Six minutes later, air traffic control at Jacksonville, Fla., radioed the plane, getting no response. Another try three minutes later got no response and controllers quickly became concerned as the craft rose above its assigned altitude.

At 11:38 a.m., a Cubana airliner tried to raise Stewart's plane but advised the controllers he also got no answer.

"OK, thank you," the controller responded. "I think we got a dead pilot up there. He's through his altitude and off course now so we don't know what's going on."

It was not clear whether the controller thought the pilot was dead or meant his radio had gone dead. The FAA made no comment about the tapes.

While the National Transportation Safety Board has yet to determine the cause of the October 25 crash near Aberdeen, S.D., there is some speculation.

Some aviation analysts believe Stewart's plane suffered from depressurization that incapacitated those on board after the plane took off from Orlando, Fla. The plane then continued on a northwest course, apparently on autopilot.

As time wore on, American Airlines and Delta Air Lines planes were asked to try to contact the plane when it was near them. Neither they nor military pilots could get an answer. Some reported seeing the plane.

The controller thanked the other pilots for their help in looking for "this guy that's unresponsive, climbing and ... probably going to die."

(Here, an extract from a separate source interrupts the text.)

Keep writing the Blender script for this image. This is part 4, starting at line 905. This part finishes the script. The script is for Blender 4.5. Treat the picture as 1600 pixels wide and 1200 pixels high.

The tape was studied by the NTSB in its analysis of the disaster and then returned to the FAA. Its release is a routine post-crash step.

The tape does not include any sounds inside the cabin of the plane. However, the safety board previously reported that alarms were heard on the cockpit voice recorder tape, which also was reviewed. One that signals cabin pressure problems was sounding when the plane crashed in South Dakota. No one was heard talking on the 30-minute cockpit tape from the Learjet 35.

The human body has a limited ability to function above 10,000 feet because there is less oxygen in the air and there is less pressure to force that oxygen through the lungs. Airplanes are pressurized so that the atmoshere inside never feels higher than about 8,000 feet even if the aircraft is flying much higher.

The FAA has reported that Stewart's plane climbed as high as 51,000 feet during its flight across the nation's heartland. The jet, which was supposed to have gone to Dallas, instead flew four hours -- some 1,400 miles -- to South Dakota before running out of fuel and crashing.